The judge also rejected the suggestion that the company’s proposed provisional liquidators were not independent because they had been appointed by the directors. Affiliates of the proposed provisional liquidators were already in possession of knowledge and information having been working with the company in Hong Kong and Singapore. They were therefore suitable in terms of efficiency and economy. He rejected the suggestion that a nominee from the creditor’s proposed provisional liquidators be appointed alongside the company’s nominees as being unnecessary. As he pointed out, “if and when appointed, as officeholders, provisional liquidators are independent persons operating under the direction of the court” and “once appointed the joint provisional liquidators would act as officers of the court and in the best interests of all the company’s creditors and stakeholders, irrespective of who sought the appointment.”

Most recently in ACL Asean Tower Holdco Limited (unreported, 8 March 2019) Kawaley J adjourned a winding-up petition and appointed joint provisional liquidators (“JPLs”) even though he had found that a case for winding-up had been made out. The JPLs were directed to prepare a report to the court on whether a restructuring should be further considered or whether it is appropriate to make a winding-up order. This was an unusual order to make and appears to have been based upon the judge having wrong-footed the company by initially indicating that he intended to dismiss the petition and then changing his mind during the course of the hearing.

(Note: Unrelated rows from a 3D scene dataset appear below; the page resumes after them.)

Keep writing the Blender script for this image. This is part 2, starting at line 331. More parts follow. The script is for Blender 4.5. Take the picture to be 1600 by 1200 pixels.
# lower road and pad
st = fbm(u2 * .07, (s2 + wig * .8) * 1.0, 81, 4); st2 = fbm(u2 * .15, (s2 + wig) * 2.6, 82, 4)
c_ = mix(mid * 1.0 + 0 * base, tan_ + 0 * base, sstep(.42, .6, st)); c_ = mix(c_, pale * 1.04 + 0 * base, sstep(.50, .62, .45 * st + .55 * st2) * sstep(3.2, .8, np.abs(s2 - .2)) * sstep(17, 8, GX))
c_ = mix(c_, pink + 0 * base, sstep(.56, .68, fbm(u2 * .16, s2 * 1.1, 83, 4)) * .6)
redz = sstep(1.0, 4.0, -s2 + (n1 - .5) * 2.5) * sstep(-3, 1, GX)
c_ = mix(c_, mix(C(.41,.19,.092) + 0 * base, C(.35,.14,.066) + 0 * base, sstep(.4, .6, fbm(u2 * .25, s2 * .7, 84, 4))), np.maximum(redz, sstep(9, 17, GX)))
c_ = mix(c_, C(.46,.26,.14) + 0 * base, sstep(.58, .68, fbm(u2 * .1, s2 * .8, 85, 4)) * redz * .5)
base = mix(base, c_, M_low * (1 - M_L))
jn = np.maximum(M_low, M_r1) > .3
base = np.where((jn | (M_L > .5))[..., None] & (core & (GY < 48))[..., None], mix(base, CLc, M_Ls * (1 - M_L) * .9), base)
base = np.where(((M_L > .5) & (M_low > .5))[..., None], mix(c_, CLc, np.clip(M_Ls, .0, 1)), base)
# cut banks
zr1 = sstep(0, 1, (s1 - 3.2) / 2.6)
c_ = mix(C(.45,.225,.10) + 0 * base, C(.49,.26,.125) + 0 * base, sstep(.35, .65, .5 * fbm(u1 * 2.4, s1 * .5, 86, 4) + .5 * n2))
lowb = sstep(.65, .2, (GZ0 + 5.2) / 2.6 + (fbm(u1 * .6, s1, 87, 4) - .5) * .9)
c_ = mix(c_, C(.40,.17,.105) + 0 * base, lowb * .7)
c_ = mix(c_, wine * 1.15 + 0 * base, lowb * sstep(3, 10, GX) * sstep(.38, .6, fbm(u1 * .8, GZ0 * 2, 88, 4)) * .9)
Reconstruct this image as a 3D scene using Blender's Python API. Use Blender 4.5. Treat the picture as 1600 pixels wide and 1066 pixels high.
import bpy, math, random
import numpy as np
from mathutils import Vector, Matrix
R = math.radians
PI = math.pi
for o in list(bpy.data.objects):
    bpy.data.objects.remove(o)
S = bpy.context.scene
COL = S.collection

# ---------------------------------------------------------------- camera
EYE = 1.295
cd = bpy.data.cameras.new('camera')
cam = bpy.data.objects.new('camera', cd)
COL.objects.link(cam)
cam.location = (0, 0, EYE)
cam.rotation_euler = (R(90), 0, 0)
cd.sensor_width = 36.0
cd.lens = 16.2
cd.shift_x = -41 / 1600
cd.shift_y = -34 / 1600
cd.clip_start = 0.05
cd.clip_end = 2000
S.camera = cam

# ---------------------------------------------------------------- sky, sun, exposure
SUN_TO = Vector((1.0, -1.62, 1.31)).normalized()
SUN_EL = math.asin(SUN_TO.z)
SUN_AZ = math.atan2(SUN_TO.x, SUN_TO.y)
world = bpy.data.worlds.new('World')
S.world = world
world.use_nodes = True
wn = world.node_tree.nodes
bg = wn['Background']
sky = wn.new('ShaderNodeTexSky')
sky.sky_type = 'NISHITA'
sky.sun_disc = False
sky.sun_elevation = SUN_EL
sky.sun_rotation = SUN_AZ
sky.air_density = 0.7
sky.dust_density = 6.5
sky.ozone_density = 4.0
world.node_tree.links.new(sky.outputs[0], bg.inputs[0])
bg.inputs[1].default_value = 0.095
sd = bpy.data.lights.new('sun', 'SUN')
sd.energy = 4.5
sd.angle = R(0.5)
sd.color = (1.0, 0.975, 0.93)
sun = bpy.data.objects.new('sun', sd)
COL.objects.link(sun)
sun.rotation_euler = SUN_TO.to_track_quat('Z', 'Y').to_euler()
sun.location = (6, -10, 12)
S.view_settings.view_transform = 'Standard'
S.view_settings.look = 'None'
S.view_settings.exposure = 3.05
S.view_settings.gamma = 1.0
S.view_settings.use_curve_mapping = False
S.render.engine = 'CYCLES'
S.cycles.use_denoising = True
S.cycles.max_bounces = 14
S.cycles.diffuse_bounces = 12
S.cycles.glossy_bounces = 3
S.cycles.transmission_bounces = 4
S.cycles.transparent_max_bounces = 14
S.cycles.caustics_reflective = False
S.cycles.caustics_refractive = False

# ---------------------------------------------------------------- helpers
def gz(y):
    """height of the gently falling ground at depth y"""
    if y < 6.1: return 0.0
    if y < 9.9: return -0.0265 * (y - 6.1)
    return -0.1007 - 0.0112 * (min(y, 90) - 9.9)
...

When the adjourned petition came on for hearing two months later, the JPLs had reported in unequivocal terms that they did not consider a financial restructuring to be viable and recommended the company be placed into official liquidation at the earliest opportunity. Notwithstanding that clear recommendation, notices of appearance were entered by the majority shareholder and certain directors, as creditors, opposing the petition. Unsurprisingly, the judge followed the recommendation of the JPLs and rejected the submissions of those opposing the petition. As he pointed out it is unprecedented for a common law court to adjourn a winding-up petition to permit the company’s management to explore the hypothetical possibility of an as yet entirely abstract restructuring in circumstances where the JPLs have reported that the company should be wound up immediately. Although the outcome appeared to be a foregone conclusion, the judge nevertheless took the opportunity to review the authorities and to restate the applicable principles.

Kawaley J identified three distinct principles:

(i) as against an insolvent company, a creditor is entitled as of right to a winding-up order;
(ii) the Court has a broad discretion to adjourn the hearing of a petition;
(iii) where there is a difference of views between various unsecured creditors as to whether the company should be wound up, where appropriate the Court will have regard to the wishes of the majority of such creditors.

The judge observed that where an insolvent company takes the initiative and seeks to implement a court-supervised restructuring, the Court will accord the company’s management with a generous margin of appreciation when faced with attempts by creditors to impose a “full-blown” provisional or official liquidation instead. The cases also established that the Cayman Court adopts a more flexible modern approach to adjourning winding-up petitions to explore restructurings, but that there must be tangible grounds for such an adjournment. Such tangible grounds are likely to consist of either (a) support from the majority of creditors and a Listing Committee, (b) proactive restructuring steps taken by the company’s management and/or (c) support from the majority of creditors as well as the joint provisional liquidators. Even a short adjournment requires a rational basis to be advanced in order to be justified.

Finally it is of course the case that a winding-up order does not prevent a restructuring taking place within the context of an official liquidation, but if a winding up order is to be avoided the company has to come to the court with a cogent justification for the court to exercise its power of adjournment.